Konsequenten Vortrieb verspricht die Antriebskomponente unseres BMW X1 xDrive23d: Sein 2,0 Liter Bi-Turbodiesel leistet 204 PS bei 4.400/min und ein Drehmoment von 400 Nm bei 2.000 bis 2.250 Nm. Die Kraft überträgt die Sechsgang-Automatik dank xDrive an alle vier Räder. Dass die Einstiegsversionen 18i, 18d und 20d serienmäßig nicht mit Allradantrieb, sondern mit Heckantrieb ausgeliefert werden, unterstreicht das unkonventionelle Konzept des X1. Und ist eine Konsequenz auf die Bedürfnisse der meisten Kunden, ihren „Off-Roader“ ausschließlich on-road zu bewegen. Bei unserer 39.100 Euro teuren Top-Variante ist das xDrive serienmäßig an Board – dem Prestigefaktor und schlupffreien Antrieb zuliebe.
Der kompakte Zweilitermotor schiebt den BMW X1 zwar nicht brachial, aber immerhin souverän nach vorn. Auf dem Datenblatt ist eine kurze Spurtzeit von 7,3 Sekunden für Null bis 100 km/h angegeben. Im 1.670 Kilogramm schweren X1 fühlt sich die Beschleunigung jedoch eher komfortabel als sportlich an. Doch wer das gewohnt „knackige“ BMW-Sportlenkrad in den Händen hält und die Sechsgang-Automatik über die Schaltwippen bedient, kann sich einer sportlichen Fahrweise kaum entziehen. Die Kurvendynamik des X1 bringt schlussendlich den ersehnten Kick: Während sich die grobstolligen M+S-Reifen auf den knochentrockenen Serpentinen eisern in den Asphalt krallen, werden wir eine Etage höher ordentlich in die Sitzwangen gepresst.
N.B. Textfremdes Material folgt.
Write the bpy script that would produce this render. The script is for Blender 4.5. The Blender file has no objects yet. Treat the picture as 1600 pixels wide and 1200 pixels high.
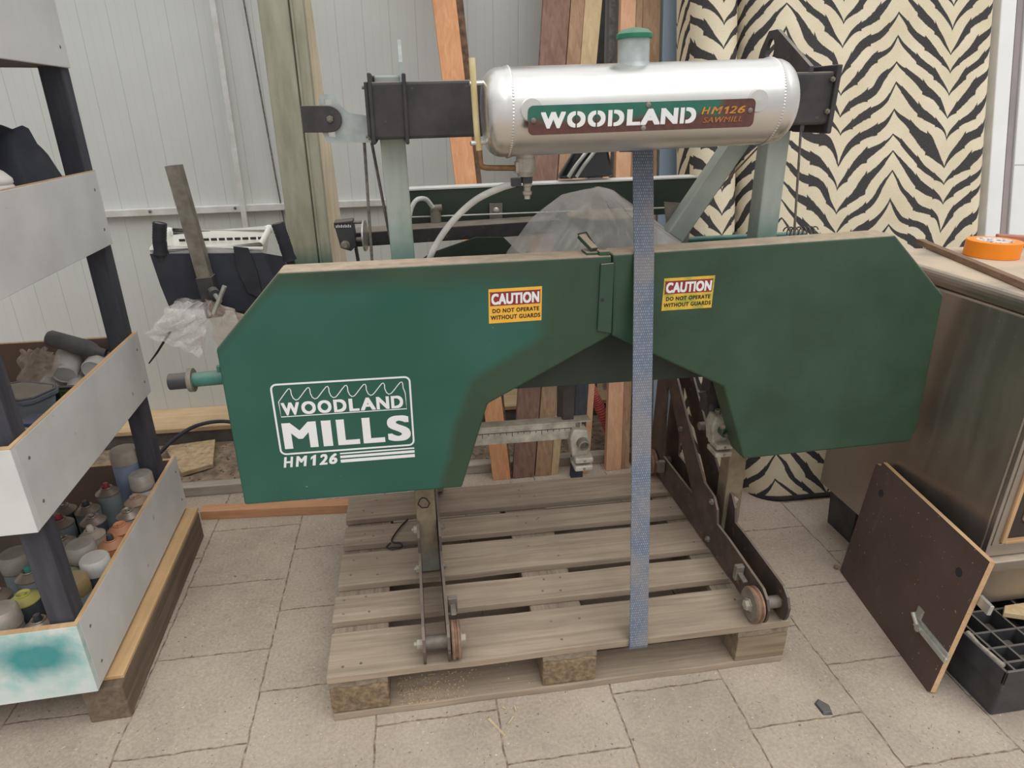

Bei unserer dynamischen Berg- und Talfahrt gönnt sich der X1 xDrive23d knapp über acht Liter Treibstoff. Bei gezügelter Fahrweise unterbietet der Zweilitermotor im Praxistest diesen Wert um etwa einen Liter und verfehlte damit knapp die Herstellerangaben von durchschnittlich 6,3 Liter auf 100 km.
Fazit: Man muss sich schon von automobilen Traditionen lösen können, um Fahrzeuge wie den BMW X1 zu mögen. So, wie eine Limousine heute auch ein Coupé sein kann oder ein Geländewagen zugleich als komfortables Reisemobil dient, vereint der BMW X1 Geländetauglichkeit und Reisekomfort mit den Talenten einer sportlichen Kompaktklasse – und das äußerst überzeugend. Unser BMW X1 xDrive23d jedenfalls hat sich dann doch als kleines Multitalent bewiesen.